El grupo de iglesias estaba organizado en un eje este-oeste que simbolizaría la Encarnación y la Redención. Quien entrara por el oeste y fuera hacia el este estaría siguiendo un camino de iluminación: por el oeste se mete el sol y simboliza la muerte, mientras que el este o levante significa la vida. Entraba por la tumba de Adán, por el pecado original, pasaba por Santa María, que había llevado al Redentor en su vientre, continuaba por San Miguel-Gólgota-Selassie, que simbolizaban la pasión y muerte del Señor, y finalizaban en Biet Madhane Alem, el Redentor, con la redención del mundo. Una peregrinación cargada de significado teológico.



Intentar visitar las iglesias en ese momento era imposible. Y un desperdicio. El espectáculo que se desplegaba ante nosotros merecía nuestra atención. Por eso, fuimos rodeando el complejo por la parte superior acompañados del murmullo de las plegarias. Este recorrido nos permitió hacernos una idea de conjunto y poder observar con calma los exteriores, los huecos que se abrían en el talud rocoso, cuevas, galerías u otras iglesias, todo ello aderezado con el blanco de los feligreses.
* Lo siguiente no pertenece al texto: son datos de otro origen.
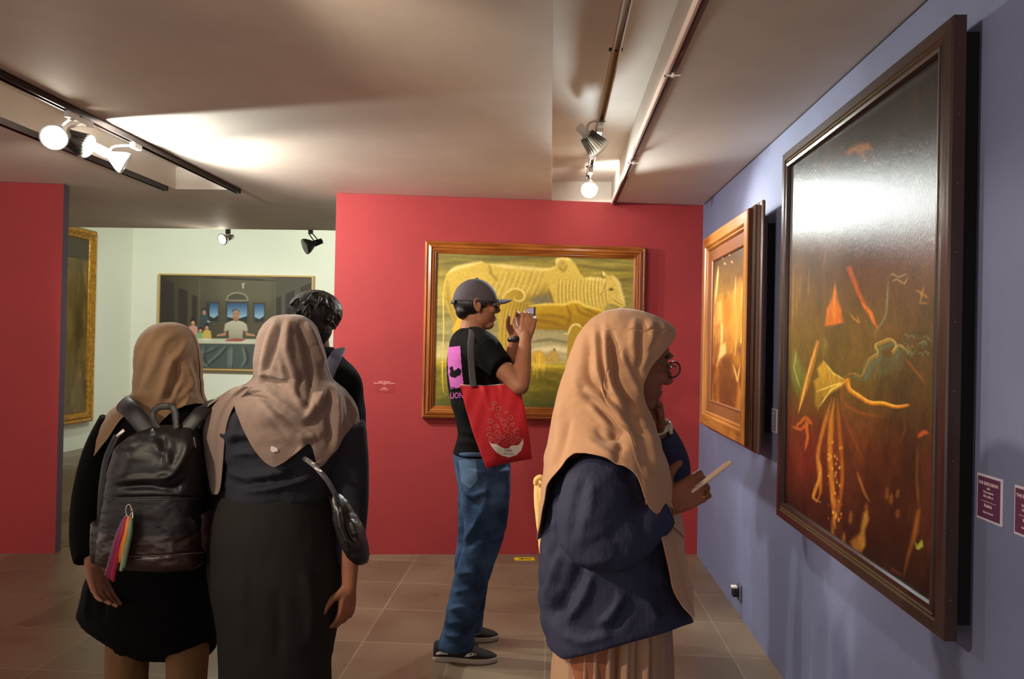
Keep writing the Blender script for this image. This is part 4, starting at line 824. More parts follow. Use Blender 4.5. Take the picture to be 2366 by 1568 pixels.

Las iglesias estaban permanentemente llenas durante las ceremonias. Alrededor, sentadas en torno al templo, un enjambre de personas vestidas de blanco, que parecía no prestar atención a los ritos y que, sin embargo, lanzaba una plegaria al aire cuando lo requería la liturgia. Algunos se acercaban a los muros de la iglesia y daba la impresión de que mantuvieran confidencias con ellos. Alzaban las manos con discreción, articulaban los labios, elevaban la vista y besaban el muro una y otra vez.

Apenas había movimiento hacia el interior de las iglesias y era raro contemplar a alguien que abandonara el privilegiado interior. A la finalización del oficio, una riada blanca desbordaba el entorno y se derramaba por las calles de forma silenciosa.